The life story of legendary R&B singer, Aretha Franklin.

Chuck says:

A major misfire on nearly every level, “Respect,” the film biopic of Aretha Franklin gets off on the wrong foot and stumbles about for nearly two and half hours. Fragmented and scattered, the movie comes off as a Cliffs Notes version of the singer’s life, a project that leaves the viewers with more questions about the performer than it answers.  Frustrating and murky, the uneven nature of this project and the lackluster performance from Jennifer Hudson as the troubled singer doom the film, making its running time seem twice as long, a slog that dead-ends down one narrative cul-de-sac again and again.

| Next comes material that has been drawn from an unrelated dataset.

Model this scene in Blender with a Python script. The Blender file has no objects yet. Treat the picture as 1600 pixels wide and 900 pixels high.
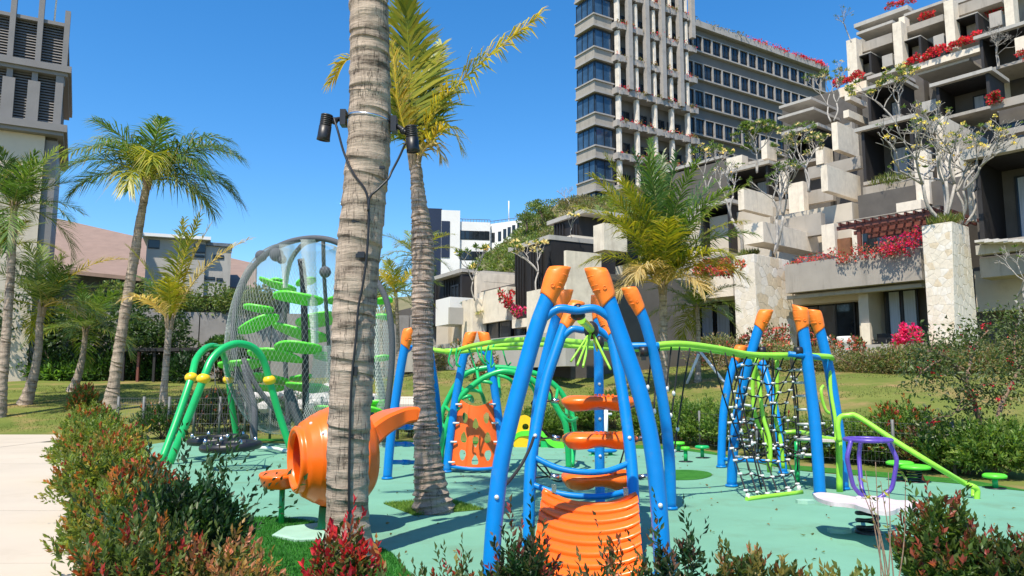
import bpy, bmesh, math, random
import numpy as np
from mathutils import Vector, Matrix
S = bpy.context.scene
COL = S.collection
rnd = random.Random(11)
nr = np.random.default_rng(5)
# ------------------------------------------------------------------ camera
EYE, FPX = 1.75, 1200.0
TH = math.atan(150 / 1200)
CT, ST = math.cos(TH), math.sin(TH)
cam = bpy.data.objects.new('camera', bpy.data.cameras.new('camera'))
COL.objects.link(cam)
cam.location = (0, 0, EYE)
cam.rotation_euler = (math.pi / 2 + TH, 0, 0)
cam.data.sensor_width = 36
cam.data.lens = 36 * FPX / 1600
cam.data.clip_start = 0.05
cam.data.clip_end = 6000
S.camera = cam
# ------------------------------------------------------------------ sky, sun, exposure
SUN = Vector((-0.24, -0.53, 1.0)).normalized()      # towards the sun
world = bpy.data.worlds.new('World')
S.world = world
world.use_nodes = True
wn = world.node_tree.nodes
sky = wn.new('ShaderNodeTexSky')
sky.sky_type = 'NISHITA'
sky.sun_disc = False
sky.sun_elevation = math.asin(SUN.z)
sky.sun_rotation = math.atan2(SUN.x, SUN.y)
sky.altitude = 30
sky.air_density = 1.0
sky.dust_density = 0.35
sky.ozone_density = 4.0
hs_ = wn.new('ShaderNodeHueSaturation')
hs_.inputs['Saturation'].default_value = 1.32
world.node_tree.links.new(sky.outputs[0], hs_.inputs['Color'])
world.node_tree.links.new(hs_.outputs[0], wn['Background'].inputs[0])
wn['Background'].inputs[1].default_value = 0.15
sl = bpy.data.lights.new('sun', 'SUN')
sl.energy = 4.8
sl.angle = math.radians(0.5)
sl.color = (1.0, 0.92, 0.79)
sun = bpy.data.objects.new('sun', sl)
COL.objects.link(sun)
sun.location = (0, 0, 60)
sun.rotation_euler = SUN.to_track_quat('Z', 'Y').to_euler()
S.view_settings.view_transform = 'Standard'
S.view_settings.look = 'None'
S.view_settings.exposure = 0.52
S.view_settings.gamma = 1
S.cycles.max_bounces = 6
S.cycles.transparent_max_bounces = 24


# ------------------------------------------------------------------ measuring from the photograph
def P(px, py, d):
    u, v = (px - 800) / FPX, (py - 450) / FPX
    k = d / (CT + v * ST)
    return Vector((u * k, d, EYE + (ST - v * CT) * k))


def G(px, py, z=0.0):
    u, v = (px - 800) / FPX, (py - 450) / FPX
    k = (z - EYE) / (ST - v * CT)
    return Vector((u * k, k * (CT + v * ST), z))


def R(wpx, d):
    return wpx * d / FPX / 2


def sstep(a, b, x):
    t = min(1.0, max(0.0, (x - a) / (b - a)))
    return t * t * (3 - 2 * t)


def lerp(a, b, t):
    return a + (b - a) * t


def back_edge(x):
    pts = [(-60, 28), (-14, 27.5), (-9.5, 25.5), (0, 25), (4.0, 24.5), (6.0, 20), (8.0, 16.8), (10, 14.6), (14, 13), (60, 13)]
    for (x0, y0), (x1, y1) in zip(pts, pts[1:]):
        if x <= x1:
            return lerp(y0, y1, max(0, (x - x0)) / (x1 - x0))
    return 13


def ground_z(x, y):
    d = y - back_edge(x)
    if d <= 0:
        return 0.0
    m = lerp(lerp(0.125, 0.16, sstep(-10, -3, x)), 0.13, sstep(3, 8, x))
    top = lerp(2.2, 2.9, sstep(-9, -2, x))
    z = m * d * sstep(-0.5, 3.0, d) if d < 3 else m * d
    return top * (1 - math.exp(-(z / top) ** 3)) ** (1 / 3) if z < 3 * top else top


def GR(px, py):
    """the point of the lawn seen at that place"""
    for i in range(60, 2000):
        d = i * 0.05 + 2
        p = P(px, py, d)
        if p.z <= ground_z(p.x, p.y):
            return Vector((p.x, p.y, ground_z(p.x, p.y)))
    return P(px, py, 45)


# ------------------------------------------------------------------ meshes
WORLD = {}


class MB:
    def __init__(s):
        s.v, s.f, s.c, s.sm = [], [], [], []

    def add(s, vs, fs, col=None, smooth=False):
        b = len(s.v)
        s.v.extend(tuple(v) for v in vs)
        for f in fs:
            s.f.append(tuple(b + i for i in f))
            s.c.append(col)
            s.sm.append(smooth)
        return s

    def obox(s, o, a, b, c, col=None):
        o, a, b, c = map(Vector, (o, a, b, c))
        vs = [o, o + a, o + a + b, o + b, o + c, o + a + c, o + a + b + c, o + b + c]
        return s.add(vs, [(0, 3, 2, 1), (4, 5, 6, 7), (0, 1, 5, 4), (1, 2, 6, 5), (2, 3, 7, 6), (3, 0, 4, 7)], col)

    def box(s, c, d, col=None):
        c, d = Vector(c), Vector(d)
        return s.obox(c - d / 2, (d.x, 0, 0), (0, d.y, 0), (0, 0, d.z), col)

    def tube(s, pts, rad, n=10, cap=True, col=None, smooth=True, closed=False):
        pts = [Vector(p) for p in pts]
        m = len(pts)
        if not hasattr(rad, '__len__'):
            rad = [rad] * m
        t0 = (pts[1] - pts[0]).normalized()
        up = Vector((0, 0, 1)) if abs(t0.z) < 0.9 else Vector((1, 0, 0))
        x = t0.cross(up).normalized()
        vs = []
        for i in range(m):
            if closed:
                t = (pts[(i + 1) % m] - pts[i - 1]).normalized()
            else:
                t = (pts[min(i + 1, m - 1)] - pts[max(i - 1, 0)]).normalized()
            x = (x - t * x.dot(t)).normalized()
            y = t.cross(x)
            for k in range(n):
                a = 2 * math.pi * k / n
                vs.append(pts[i] + (x * math.cos(a) + y * math.sin(a)) * rad[i])
        fs = []
        for i in range(m if closed else m - 1):
            for k in range(n):
                j = (i + 1) % m
                fs.append((i * n + k, i * n + (k + 1) % n, j * n + (k + 1) % n, j * n + k))
        s.add(vs, fs, col, smooth)
        if cap and not closed:
            b = len(s.v) - len(vs)
            s.f.append(tuple(b + k for k in reversed(range(n))))
            s.f.append(tuple(b + (m - 1) * n + k for k in range(n)))
            s.c += [col, col]
            s.sm += [False, False]
        return s

    def prism(s, poly, ext, col=None):
        n = len(poly)
        e = Vector(ext)
        vs = [Vector(p) for p in poly] + [Vector(p) + e for p in poly]
        fs = [tuple(reversed(range(n))), tuple(range(n, 2 * n))]
        fs += [(i, (i + 1) % n, n + (i + 1) % n, n + i) for i in range(n)]
        return s.add(vs, fs, col)

    def ell(s, c, r, nu=14, nv=9, col=None, mat3=None):
        c = Vector(c)
        if not hasattr(r, '__len__'):
            r = (r, r, r)
        vs, fs = [], []
        for j in range(nv + 1):
            ph = math.pi * j / nv
            for i in range(nu):
                th = 2 * math.pi * i / nu
                p = Vector((r[0] * math.sin(ph) * math.cos(th), r[1] * math.sin(ph) * math.sin(th), r[2] * math.cos(ph)))
                vs.append(c + (mat3 @ p if mat3 else p))
        for j in range(nv):
            for i in range(nu):
                fs.append((j * nu + i, (j + 1) * nu + i, (j + 1) * nu + (i + 1) % nu, j * nu + (i + 1) % nu))
        return s.add(vs, fs, col, True)

    def lathe(s, prof, o=(0, 0, 0), mat3=None, n=24, col=None, smooth=True, sweep=None):
        o = Vector(o)
        vs, fs = [], []
        m = len(prof)
        for r, z in prof:
            for k in range(n):
                a = 2 * math.pi * k / n
                p = Vector((r * math.cos(a), r * math.sin(a), z))
                vs.append(o + (mat3 @ p if mat3 else p))
        for i in range(m - 1):
            for k in range(n):
                fs.append((i * n + k, i * n + (k + 1) % n, (i + 1) * n + (k + 1) % n, (i + 1) * n + k))
        return s.add(vs, fs, col, smooth)

    def grid(s, fn, nu, nv, col=None, smooth=True):
        vs = [fn(i / nu, j / nv) for j in range(nv + 1) for i in range(nu + 1)]
        w = nu + 1
        fs = [(j * w + i, j * w + i + 1, (j + 1) * w + i + 1, (j + 1) * w + i) for j in range(nv) for i in range(nu)]
        return s.add(vs, fs, col, smooth)

    def build(s, name, mat, parent=None, loc=None, kind=None, fix=True):
        v = np.array(s.v, dtype=np.float64).reshape(-1, 3)
        if parent is not None:
            off = WORLD[parent.name]
        elif loc is not None:
            off = Vector(loc)
        else:
            mn, mx = v.min(0), v.max(0)
            off = Vector(((mn[0] + mx[0]) / 2, (mn[1] + mx[1]) / 2, mn[2]))
        v = v - np.array(off)
        me = bpy.data.meshes.new(name)
        me.from_pydata(v.tolist(), [], s.f)
        me.polygons.foreach_set('use_smooth', s.sm)
        if any(c is not None for c in s.c):
            at = me.color_attributes.new('Col', 'FLOAT_COLOR', 'CORNER')
            tot = np.array([len(f) for f in s.f])
            cols = np.array([(c if c is not None else (.5, .5, .5)) for c in s.c], dtype=np.float32)
            cc = np.repeat(np.concatenate([cols, np.ones((len(cols), 1), np.float32)], 1), tot, axis=0)
            at.data.foreach_set('color', cc.ravel())
        if fix and len(s.f) < 30000:
            bm = bmesh.new()
            bm.from_mesh(me)
            bmesh.ops.recalc_face_normals(bm, faces=bm.faces)
            bm.to_mesh(me)
            bm.free()
        return link(name, me, mat, parent, off, kind)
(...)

We first see Aretha at age eight, her domineering father Reverend C.L. Franklin (Forest Whitaker) making her perform like a show pony for invited guests, many of them Motown legends. Unaware that this man was a charismatic leader in the Detroit area, I was left wondering just why Sam Cooke, Dinah Washington and others were regularly hanging around the Franklin residence. Not including this vital information as well as why her parents were estranged, the circumstances surrounding her mother’s death and just how Aretha ended up with two children by the time she was 15 years old are just a few of the many major omissions in Tracey Scott Wilson’s Swiss-Cheese script.

To say the film moves by leaps and bounds is an understatement akin to saying the Titanic had a minor mishap.  Suddenly the Franklins have moved to Birmingham, Aretha has grown into Jennifer Hudson and is singing at rallies for Martin Luther King Jr (1960), soon to be signed by Columbia Records (1961) before recording in New York City for producer Jerry Wexler, played with verve by Marc Maron (1967), only to go to the Muscle Shoals Sound Studio in Alabama (1969) to revitalize her career.  Each of these moments are touched upon, a scene of two is devoted to each of these events, and then it’s on to the next. Whiplash is a genuine concern when taking in this film.

As a result, the movie has a fractured feel to it that makes it impossible to become engaged in the story or Franklin’s plight, tragic as it might be. That her life plays like a parade of cliches is unavoidable, as so many other troubled musicians’ lives have made it to the big screen and we’ve become overly familiar with the fall she takes. An abusive husband in the form of opportunist Ted White (Marlon Wayans, giving the movie’s best performance) appears on the scene, while drug abuse and extreme hubris on Franklin’s part rear their ugly heads as well.

Perhaps this is why Wilson and first-time director Liesl Tommy utilized this hopscotch approach in telling Franklin’s story – we’ve seen it all before! Why dwell on nuance or character development?!? They know we’re going down this well-worn narrative path before so why dwell on the details? The approach is to hit the highlight and move on. Having cut her teeth directing television episodes, Tommy seems incapable of building an extended narrative, eschewing the notion that a sense of pacing has to build over time to an effective climax.

The most surprising thing about the film is Hudson’s by-the-numbers performance. The usually reliable actress flounders here, making obvious choices throughout, a cursory turn that matches Tommy’s shorthand approach. The only saving grace is her rendering of Franklin’s seminal hits, the few moments of the film that contain any passion, something the rest of “Respect” sorely lacks.